Source:
https://scmp.com/lifestyle/arts-entertainment/article/1918547/arts-review-simon-boccanegra-cant-overcome-its-inherent
Lifestyle/ Arts & Culture

Arts review: Simon Boccanegra can’t overcome its inherent problems

Fine singing and impressive sets can’t disguise the weakness of the music or the muddled plot of one of Verdi’s lesser works

Teatro Regio Torino’s dramatic staging of Simon Boccanegra can’t overcome the opera’s many problems.

Simon Boccanegra

Teatro Regio Torino

Cultural Centre Grand Theatre

Reviewed: February 26

The Western opera in this year’s Hong Kong Arts Festival features one of Italy’s most historic companies, Teatro Regio Torino, founded in 1740, in Verdi’s Simon Boccanegra. The singing was spectacular and drew an ovation at the end, although the production failed to surmount the problems posed by one of the composer’s weaker works.

Simon Boccanegra, a former pirate, is elected Doge of Genoa.
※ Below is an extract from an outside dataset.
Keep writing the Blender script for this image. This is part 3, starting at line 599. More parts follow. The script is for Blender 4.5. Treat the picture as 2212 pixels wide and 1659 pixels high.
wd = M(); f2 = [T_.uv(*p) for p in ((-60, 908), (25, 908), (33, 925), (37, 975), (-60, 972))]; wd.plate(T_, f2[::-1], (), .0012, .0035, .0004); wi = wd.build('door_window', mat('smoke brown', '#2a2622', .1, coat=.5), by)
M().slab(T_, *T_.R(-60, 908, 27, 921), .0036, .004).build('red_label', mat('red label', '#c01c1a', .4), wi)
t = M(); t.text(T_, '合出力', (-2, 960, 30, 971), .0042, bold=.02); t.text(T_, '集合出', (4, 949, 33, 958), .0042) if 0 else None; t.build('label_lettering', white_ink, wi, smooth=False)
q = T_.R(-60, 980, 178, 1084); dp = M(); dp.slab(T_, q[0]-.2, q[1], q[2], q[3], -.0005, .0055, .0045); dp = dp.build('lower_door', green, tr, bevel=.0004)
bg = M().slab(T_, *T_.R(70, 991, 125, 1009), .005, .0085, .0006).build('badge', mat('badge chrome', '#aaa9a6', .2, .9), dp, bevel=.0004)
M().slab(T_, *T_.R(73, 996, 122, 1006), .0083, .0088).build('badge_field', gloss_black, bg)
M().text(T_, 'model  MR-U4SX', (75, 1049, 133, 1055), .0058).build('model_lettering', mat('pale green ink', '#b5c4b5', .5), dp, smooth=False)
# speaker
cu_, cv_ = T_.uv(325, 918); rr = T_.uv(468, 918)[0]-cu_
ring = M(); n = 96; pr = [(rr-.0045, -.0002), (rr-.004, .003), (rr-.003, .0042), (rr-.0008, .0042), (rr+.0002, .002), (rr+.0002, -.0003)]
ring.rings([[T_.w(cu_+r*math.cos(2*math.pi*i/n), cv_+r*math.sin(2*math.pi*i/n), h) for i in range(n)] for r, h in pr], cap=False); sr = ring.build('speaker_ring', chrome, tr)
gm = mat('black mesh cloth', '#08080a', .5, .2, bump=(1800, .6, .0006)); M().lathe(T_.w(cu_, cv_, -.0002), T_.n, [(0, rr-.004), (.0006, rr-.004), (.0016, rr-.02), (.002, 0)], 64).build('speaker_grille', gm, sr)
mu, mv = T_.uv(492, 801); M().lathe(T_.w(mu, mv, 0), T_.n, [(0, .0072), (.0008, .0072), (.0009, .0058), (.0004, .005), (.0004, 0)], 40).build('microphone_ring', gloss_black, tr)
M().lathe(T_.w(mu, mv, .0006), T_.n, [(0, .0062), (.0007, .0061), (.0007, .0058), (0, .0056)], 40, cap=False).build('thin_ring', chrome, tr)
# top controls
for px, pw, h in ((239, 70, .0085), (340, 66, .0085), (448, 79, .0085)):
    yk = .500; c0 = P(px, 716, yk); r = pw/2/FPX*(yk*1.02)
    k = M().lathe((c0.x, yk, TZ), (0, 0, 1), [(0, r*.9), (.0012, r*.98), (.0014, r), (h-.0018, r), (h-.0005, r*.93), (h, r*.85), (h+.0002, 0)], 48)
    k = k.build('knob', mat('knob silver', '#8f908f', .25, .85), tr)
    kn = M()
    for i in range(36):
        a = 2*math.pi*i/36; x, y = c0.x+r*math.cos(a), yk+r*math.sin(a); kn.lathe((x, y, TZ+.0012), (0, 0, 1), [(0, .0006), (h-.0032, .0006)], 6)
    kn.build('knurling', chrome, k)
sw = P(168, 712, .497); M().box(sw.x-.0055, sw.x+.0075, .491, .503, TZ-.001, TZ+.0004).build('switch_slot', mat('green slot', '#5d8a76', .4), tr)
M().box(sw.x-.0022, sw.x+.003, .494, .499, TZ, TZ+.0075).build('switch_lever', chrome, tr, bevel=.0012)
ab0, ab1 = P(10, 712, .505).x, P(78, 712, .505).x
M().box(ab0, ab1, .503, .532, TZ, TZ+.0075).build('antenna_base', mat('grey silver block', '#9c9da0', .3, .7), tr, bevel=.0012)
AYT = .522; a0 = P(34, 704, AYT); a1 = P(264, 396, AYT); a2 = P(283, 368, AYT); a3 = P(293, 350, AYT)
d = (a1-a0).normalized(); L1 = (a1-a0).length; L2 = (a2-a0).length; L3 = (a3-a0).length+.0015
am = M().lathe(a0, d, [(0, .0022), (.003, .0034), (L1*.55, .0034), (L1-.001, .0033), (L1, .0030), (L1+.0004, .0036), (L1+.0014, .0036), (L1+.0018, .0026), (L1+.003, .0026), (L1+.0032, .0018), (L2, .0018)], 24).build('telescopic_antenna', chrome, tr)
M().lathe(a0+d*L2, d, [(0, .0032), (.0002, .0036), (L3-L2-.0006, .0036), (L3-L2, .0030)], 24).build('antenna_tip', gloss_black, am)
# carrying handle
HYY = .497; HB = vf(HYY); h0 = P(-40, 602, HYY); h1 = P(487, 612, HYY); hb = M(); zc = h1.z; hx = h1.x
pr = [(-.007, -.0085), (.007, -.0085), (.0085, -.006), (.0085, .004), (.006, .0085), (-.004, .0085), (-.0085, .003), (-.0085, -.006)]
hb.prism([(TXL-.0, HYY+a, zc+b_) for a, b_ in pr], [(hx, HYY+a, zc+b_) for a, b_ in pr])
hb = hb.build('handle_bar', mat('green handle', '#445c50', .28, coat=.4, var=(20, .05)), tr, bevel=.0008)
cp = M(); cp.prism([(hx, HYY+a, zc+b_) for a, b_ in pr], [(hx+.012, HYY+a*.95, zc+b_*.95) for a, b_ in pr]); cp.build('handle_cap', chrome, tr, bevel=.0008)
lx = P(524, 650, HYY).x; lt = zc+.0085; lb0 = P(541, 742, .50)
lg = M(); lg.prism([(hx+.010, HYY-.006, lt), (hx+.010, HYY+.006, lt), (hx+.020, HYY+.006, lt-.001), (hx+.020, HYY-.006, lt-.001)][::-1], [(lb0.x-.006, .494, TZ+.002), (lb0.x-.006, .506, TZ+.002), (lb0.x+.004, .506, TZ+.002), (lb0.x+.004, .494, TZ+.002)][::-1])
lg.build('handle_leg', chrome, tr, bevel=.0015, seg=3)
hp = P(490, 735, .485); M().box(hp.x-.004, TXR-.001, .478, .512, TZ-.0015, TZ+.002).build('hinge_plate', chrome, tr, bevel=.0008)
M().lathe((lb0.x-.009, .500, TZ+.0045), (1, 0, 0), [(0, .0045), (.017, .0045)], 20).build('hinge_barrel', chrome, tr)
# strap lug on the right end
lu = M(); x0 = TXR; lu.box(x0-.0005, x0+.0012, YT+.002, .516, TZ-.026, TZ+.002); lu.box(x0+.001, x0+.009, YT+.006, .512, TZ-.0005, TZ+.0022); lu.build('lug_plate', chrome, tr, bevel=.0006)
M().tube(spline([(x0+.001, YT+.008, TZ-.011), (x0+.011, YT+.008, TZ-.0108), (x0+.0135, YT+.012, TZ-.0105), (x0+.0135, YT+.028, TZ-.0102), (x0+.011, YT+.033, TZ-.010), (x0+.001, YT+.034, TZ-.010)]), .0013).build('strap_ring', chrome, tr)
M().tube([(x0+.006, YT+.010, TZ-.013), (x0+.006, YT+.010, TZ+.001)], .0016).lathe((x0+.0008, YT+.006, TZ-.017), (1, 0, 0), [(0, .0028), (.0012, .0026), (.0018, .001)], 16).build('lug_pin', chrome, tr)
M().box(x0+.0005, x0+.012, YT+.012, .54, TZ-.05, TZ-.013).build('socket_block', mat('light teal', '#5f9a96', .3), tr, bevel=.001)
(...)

The woman he loves is the daughter of his bitter enemy, Jacopo. She dies, then his own daughter, Maria, disappears. Years later a joyous reunion takes place and she learns her true identity.
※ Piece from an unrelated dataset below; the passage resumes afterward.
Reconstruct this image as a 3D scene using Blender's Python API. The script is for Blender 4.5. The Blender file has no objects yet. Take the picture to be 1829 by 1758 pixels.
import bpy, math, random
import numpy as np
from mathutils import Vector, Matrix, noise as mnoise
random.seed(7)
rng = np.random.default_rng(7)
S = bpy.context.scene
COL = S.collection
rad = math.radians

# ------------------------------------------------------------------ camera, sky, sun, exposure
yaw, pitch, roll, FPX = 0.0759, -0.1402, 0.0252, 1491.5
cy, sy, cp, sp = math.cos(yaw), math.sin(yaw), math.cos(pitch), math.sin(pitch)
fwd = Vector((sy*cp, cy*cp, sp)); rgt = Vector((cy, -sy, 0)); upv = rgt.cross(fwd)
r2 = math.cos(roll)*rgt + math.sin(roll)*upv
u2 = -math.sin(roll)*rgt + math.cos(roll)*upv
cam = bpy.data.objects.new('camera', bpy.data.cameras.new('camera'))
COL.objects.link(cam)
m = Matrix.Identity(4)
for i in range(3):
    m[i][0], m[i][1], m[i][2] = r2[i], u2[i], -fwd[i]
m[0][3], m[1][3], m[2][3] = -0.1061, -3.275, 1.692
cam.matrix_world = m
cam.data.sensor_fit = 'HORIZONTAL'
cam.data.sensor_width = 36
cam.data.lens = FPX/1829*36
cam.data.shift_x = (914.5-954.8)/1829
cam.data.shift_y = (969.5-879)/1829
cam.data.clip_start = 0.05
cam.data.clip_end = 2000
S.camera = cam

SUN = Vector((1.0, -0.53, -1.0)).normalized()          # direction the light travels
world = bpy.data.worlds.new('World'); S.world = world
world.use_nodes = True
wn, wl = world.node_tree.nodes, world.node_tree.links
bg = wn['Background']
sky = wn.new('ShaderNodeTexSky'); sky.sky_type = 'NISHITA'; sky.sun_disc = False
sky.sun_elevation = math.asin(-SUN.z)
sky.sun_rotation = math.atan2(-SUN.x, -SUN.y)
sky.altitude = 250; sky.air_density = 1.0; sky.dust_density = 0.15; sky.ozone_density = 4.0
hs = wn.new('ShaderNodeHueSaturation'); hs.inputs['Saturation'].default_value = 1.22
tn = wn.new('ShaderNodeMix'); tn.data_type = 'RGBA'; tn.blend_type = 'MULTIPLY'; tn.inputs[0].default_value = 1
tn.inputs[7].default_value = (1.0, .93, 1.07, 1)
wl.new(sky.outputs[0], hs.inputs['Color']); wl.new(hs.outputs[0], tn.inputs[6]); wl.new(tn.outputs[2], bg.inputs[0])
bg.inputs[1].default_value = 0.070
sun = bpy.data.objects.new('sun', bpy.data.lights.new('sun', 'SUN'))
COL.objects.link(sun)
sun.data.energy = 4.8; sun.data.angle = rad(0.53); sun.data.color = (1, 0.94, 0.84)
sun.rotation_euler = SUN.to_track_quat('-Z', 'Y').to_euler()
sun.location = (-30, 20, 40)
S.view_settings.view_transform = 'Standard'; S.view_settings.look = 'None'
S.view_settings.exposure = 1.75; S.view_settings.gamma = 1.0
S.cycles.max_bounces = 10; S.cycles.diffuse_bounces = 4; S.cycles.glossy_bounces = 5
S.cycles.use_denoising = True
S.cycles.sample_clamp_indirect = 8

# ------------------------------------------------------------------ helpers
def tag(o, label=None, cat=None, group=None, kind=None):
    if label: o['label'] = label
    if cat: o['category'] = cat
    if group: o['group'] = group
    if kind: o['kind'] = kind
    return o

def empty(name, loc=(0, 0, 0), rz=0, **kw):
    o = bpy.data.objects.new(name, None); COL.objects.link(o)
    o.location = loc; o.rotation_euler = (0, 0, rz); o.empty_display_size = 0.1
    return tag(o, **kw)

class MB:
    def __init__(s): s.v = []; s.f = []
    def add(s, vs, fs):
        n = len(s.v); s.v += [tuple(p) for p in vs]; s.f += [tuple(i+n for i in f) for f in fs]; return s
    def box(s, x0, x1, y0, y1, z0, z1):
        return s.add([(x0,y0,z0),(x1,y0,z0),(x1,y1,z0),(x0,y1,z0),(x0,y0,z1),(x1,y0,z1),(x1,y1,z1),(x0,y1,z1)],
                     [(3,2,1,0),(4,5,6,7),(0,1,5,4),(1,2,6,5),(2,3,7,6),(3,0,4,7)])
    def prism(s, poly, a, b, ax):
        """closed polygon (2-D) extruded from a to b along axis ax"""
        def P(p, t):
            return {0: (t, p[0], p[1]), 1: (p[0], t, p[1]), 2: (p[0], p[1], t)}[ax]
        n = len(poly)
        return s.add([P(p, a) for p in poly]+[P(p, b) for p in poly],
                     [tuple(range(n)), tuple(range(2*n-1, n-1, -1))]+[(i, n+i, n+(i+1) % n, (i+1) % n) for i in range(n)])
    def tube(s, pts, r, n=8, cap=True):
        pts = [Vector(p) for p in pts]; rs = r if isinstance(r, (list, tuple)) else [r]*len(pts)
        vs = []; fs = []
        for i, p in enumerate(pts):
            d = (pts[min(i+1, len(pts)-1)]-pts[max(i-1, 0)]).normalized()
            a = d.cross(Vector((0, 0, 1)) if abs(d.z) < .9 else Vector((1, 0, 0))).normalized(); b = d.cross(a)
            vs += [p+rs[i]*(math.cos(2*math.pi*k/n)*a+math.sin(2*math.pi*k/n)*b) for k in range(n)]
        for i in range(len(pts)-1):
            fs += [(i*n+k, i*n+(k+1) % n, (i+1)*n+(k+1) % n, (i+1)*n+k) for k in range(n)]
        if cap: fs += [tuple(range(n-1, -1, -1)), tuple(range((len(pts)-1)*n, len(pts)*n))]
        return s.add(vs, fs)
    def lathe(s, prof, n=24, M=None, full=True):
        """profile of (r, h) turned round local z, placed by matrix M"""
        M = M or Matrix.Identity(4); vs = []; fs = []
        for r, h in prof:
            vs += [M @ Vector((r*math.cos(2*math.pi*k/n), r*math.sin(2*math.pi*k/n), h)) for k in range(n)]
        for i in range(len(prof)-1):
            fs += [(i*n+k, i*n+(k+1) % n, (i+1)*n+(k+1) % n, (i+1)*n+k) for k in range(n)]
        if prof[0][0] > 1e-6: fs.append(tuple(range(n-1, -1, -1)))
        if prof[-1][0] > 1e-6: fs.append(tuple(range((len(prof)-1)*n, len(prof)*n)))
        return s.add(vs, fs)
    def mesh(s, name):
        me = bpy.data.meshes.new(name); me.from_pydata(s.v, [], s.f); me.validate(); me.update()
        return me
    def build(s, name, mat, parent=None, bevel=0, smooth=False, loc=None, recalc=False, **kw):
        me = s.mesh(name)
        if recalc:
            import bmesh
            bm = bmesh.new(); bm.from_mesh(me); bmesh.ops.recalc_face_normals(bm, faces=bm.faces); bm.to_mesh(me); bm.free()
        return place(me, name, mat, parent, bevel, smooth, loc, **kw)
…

While Simon strives for peace and unity between Genoa and its neighbours, his enemies are plotting against him. Maria’s lover Gabriele attempts to assassinate him then relents when he learns that he is Maria’s father. However, Simon’s evil henchman Paolo has already poisoned him and Simon dies after reconciling with Jacopo and proclaiming Gabriele the new Doge.

The muddled plot lacks the emotional focus needed to make this kind of melodrama work. Constantly stopping and starting, it jumps around between characters and fails to flow. The biggest handicap is that it also lacks great music – much of the score is lacklustre, with neither the irresistible tunes of Rigoletto nor the dark power of Otello.

Roberto Abbado’s slow-paced conducting did little to help, exposing the flaws in the music rather than disguising them. This is an opera that cries out for directorial creativity – for example, by bringing out its political subtext (Verdi was a fervent advocate of a united Italy, a cause Simon clearly represents) – but Sylvano Bussotti’s 1979 production is resolutely old school.

The performers simply stand still and sing – vocally they’re expressive, visually they’re not – and costumes are stock medieval. Only the sets stand out, particularly the stunning effect of a moving sea at the back of the stage.

The singing was uniformly impressive. In an opera that honours baritones and basses, Roberto Frontali’s moving Simon, Michele Pertusi’s noble Jacopo and Gevorg Hakobyan’s malevolent Paolo brought splendid depth and power to their singing.

The lone tenor, Giorgio Berrugi, was an ardent Gabriele, with a lovely clear, bright tone. As Maria, soprano Erika Grimaldi sang strongly, if with a little too much vibrato.